Wrong : bizarre bizarre

A Cinématraque on n’est pas toujours tous d’accord. Mais bon, plutôt que de faire dans l’eau trop tiède, on fait des articles qui se contredisent. Ainsi, si Dzibz fait dans la dithyrambe lorsqu’il s’agit de chroniquer Wrong, Benjamin se montre pour sa part plus que déçu. Et vous, vous en avez pensé quoi, du dernier Dupieux ?

Au petit matin, un pompier défèque tranquillement au milieu d’une rue pavillonnaire, tandis qu’à l’arrière plan une camionnette brûle. Une image incongrue, une musique (par Tahiti Boy & Mr Oizo himself) anxiogène: c’est parti pour 1h34 de grand n’importe quoi.

Un matin, Dolph (Jack Plotnick) perd son chien. Ce qui le rend vraiment très triste, car Dolph est un grand sensible. Il discute un moment avec son voisin, qui est assez bizarre. Puis, au téléphone, avec une livreuse de pizza lubrique et bizarre elle aussi. Ensuite, avec son jardinier français un poil bizarre. Enfin, il se rend à son travail même s’il s’est fait virer trois mois plus tôt; car Dolph, comme les autres, est plutôt bizarre. Il rencontrera un gourou des chiens carrément bizarre, ainsi qu’un détective bizarrement classique. Bref, tout est bizarre dans le nouveau film de Quentin Dupieux.

Et si j’insiste sur le mot, c’est qu’il insiste lui aussi, sans pour autant dépasser cette bizarrerie de surface. Avec chaque idée gentiment absurde (le réveil qui sonne 7h60, la pluie dans le bureau, le palmier transformé en sapin), il est capable d’étirer une scène sur dix bonnes minutes, sans jamais parvenir à créer le malaise qu’il voudrait atteindre, la faute à une réalisation classico-statique (plan généraux frontaux, champs-contrechamps: Dupieux soigne ses flous et sa mise au point, mais le Canon 5D ne permet pas tout), et à une narration bien trop linéaire, dans laquelle un mini-sketch chasse l’autre. L’humour «décalé» tombe à plat, l’ennui s’installe.
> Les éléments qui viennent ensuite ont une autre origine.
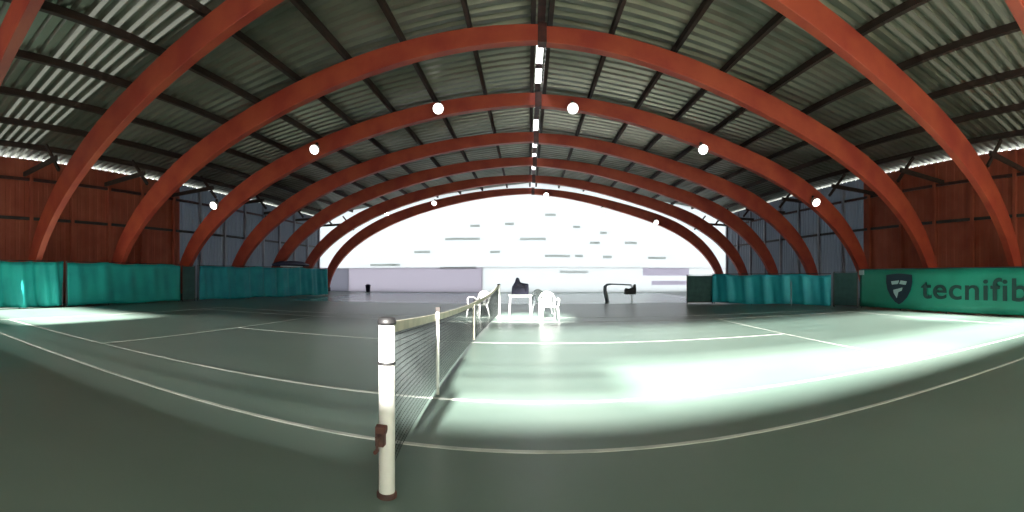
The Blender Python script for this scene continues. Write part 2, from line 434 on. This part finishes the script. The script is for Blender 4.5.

Aucune invention formelle, aucun enjeu : «It doesn’t make sense!» Tu l’as dit, Dolph, tout ça n’a aucun sens, même en cherchant bien.
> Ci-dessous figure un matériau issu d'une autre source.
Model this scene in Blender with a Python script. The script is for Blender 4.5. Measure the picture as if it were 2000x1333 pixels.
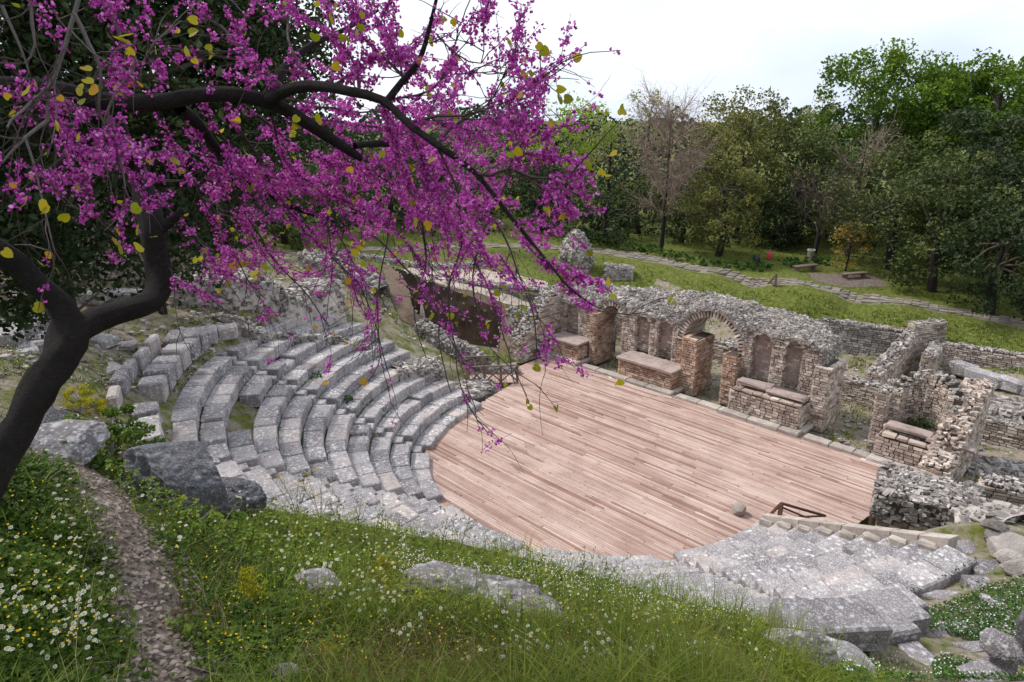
import bpy, math, random, time
import numpy as np
from mathutils import Matrix, Vector
T0=time.time()
rng=np.random.default_rng(7); random.seed(7)
scn=bpy.context.scene; COL=scn.collection
for o in list(bpy.data.objects): bpy.data.objects.remove(o)
# ---------------------------------------------------------------- camera
H=12.5; F=1350.; CX,CY=1000.,666.5; TH=math.atan((CY-215)/F); S2=2**-.5
FWD=np.array([-S2*math.cos(TH),S2*math.cos(TH),-math.sin(TH)])
RGT=np.array([S2,S2,0.]); UPV=np.cross(RGT,FWD); CAM=np.array([0,0,H])
cd=bpy.data.cameras.new('camera'); cam=bpy.data.objects.new('camera',cd); COL.objects.link(cam)
cd.sensor_width=36; cd.lens=F/2000*36; cd.clip_start=.05; cd.clip_end=2000
cam.matrix_world=Matrix([[RGT[0],UPV[0],-FWD[0],0],[RGT[1],UPV[1],-FWD[1],0],[RGT[2],UPV[2],-FWD[2],H],[0,0,0,1]])
scn.camera=cam
# ---------------------------------------------------------------- world, sun
SUN_EL=math.radians(52); SUN_AZ=math.radians(200)   # bright haze, light from behind the left shoulder
w=bpy.data.worlds.new('World'); scn.world=w; w.use_nodes=True
nt=w.node_tree; nt.nodes.clear()
def N(nt,t,**k):
    n=nt.nodes.new(t)
    for a,b in k.items(): setattr(n,a,b)
    return n
out=N(nt,'ShaderNodeOutputWorld'); bg=N(nt,'ShaderNodeBackground'); bg.inputs[1].default_value=.05
sky=N(nt,'ShaderNodeTexSky',sky_type='NISHITA',sun_disc=False); sky.sun_elevation=SUN_EL; sky.sun_rotation=math.radians(250)
tc=N(nt,'ShaderNodeTexCoord'); no=N(nt,'ShaderNodeTexNoise'); no.inputs['Scale'].default_value=1.6; no.inputs['Detail'].default_value=5
mp=N(nt,'ShaderNodeMapping'); mp.inputs['Scale'].default_value=(1,1,2.2); mp.inputs['Location'].default_value=(3.1,1.4,.3)
nt.links.new(tc.outputs['Generated'],mp.inputs[0]); nt.links.new(mp.outputs[0],no.inputs[0])
cl=N(nt,'ShaderNodeValToRGB'); cl.color_ramp.elements[0].position=.3; cl.color_ramp.elements[1].position=.62
cl.color_ramp.elements[0].color=(5.4,6.5,8.2,1); cl.color_ramp.elements[1].color=(10.4,10.8,11.3,1)
nt.links.new(no.outputs[0],cl.inputs[0])
mx=N(nt,'ShaderNodeMixRGB'); mx.inputs[0].default_value=.93
nt.links.new(sky.outputs[0],mx.inputs[1]); nt.links.new(cl.outputs[0],mx.inputs[2])
nt.links.new(mx.outputs[0],bg.inputs[0]); nt.links.new(bg.outputs[0],out.inputs[0])
sd=bpy.data.lights.new('sun','SUN'); so=bpy.data.objects.new('sun',sd); COL.objects.link(so)
sd.energy=1.5; sd.angle=math.radians(10); sd.color=(1,.95,.88)
dirv=Vector((math.cos(SUN_EL)*math.cos(SUN_AZ),math.cos(SUN_EL)*math.sin(SUN_AZ),math.sin(SUN_EL)))
so.rotation_euler=dirv.to_track_quat('Z','Y').to_euler(); so.location=(0,0,60)
scn.view_settings.view_transform='Standard'; scn.view_settings.look='None'; scn.view_settings.exposure=1.3
scn.view_settings.gamma=1; scn.view_settings.use_curve_mapping=False
scn.render.engine='CYCLES'; scn.cycles.max_bounces=5; scn.cycles.diffuse_bounces=3; scn.cycles.transparent_max_bounces=4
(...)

Dupieux aimerait qu’on le rattache aux grands surréalistes, Bunuel et Lynch en tête: sauf que chez ces derniers, toute bizarrerie répond à une logique souterraine très précise, et s’accompagne d’un style cinématographique personnel et constamment créatif. Dans Wrong, lors d’une courte séquence en flash-forward avec Eric Judor, il se passe enfin quelque chose. Sous le coup d’une distorsion formelle absente du reste du film, le bizarre se transforme soudain en inquiétante étrangeté: on entrevoit alors l’horizon d’angoisse existentielle visé par Dupieux. Malheureusement, ça ne dure qu’un instant, et on retrouve très rapidement les blagues pas drôles à base de caca de chien. On peut sans problème admirer le mode de production du film (petit budget, équipe technique française et acteurs américains, tournage au coeur de l’americana) ainsi que la direction d’acteurs; on peut également féliciter Dupieux d’être parvenu à créer le «ton hyperréaliste» – que l’on qualifiera pour notre part de solennel et finalement très premier degré – qu’il cherchait depuis longtemps. Mais à moins d’être, comme lui, «passionné par les relations homme-chien», il paraît difficile de s’enthousiasmer pour ce film faussement bizarre mais vraiment chiant, qui se plombe lui-même par sa candide prétention.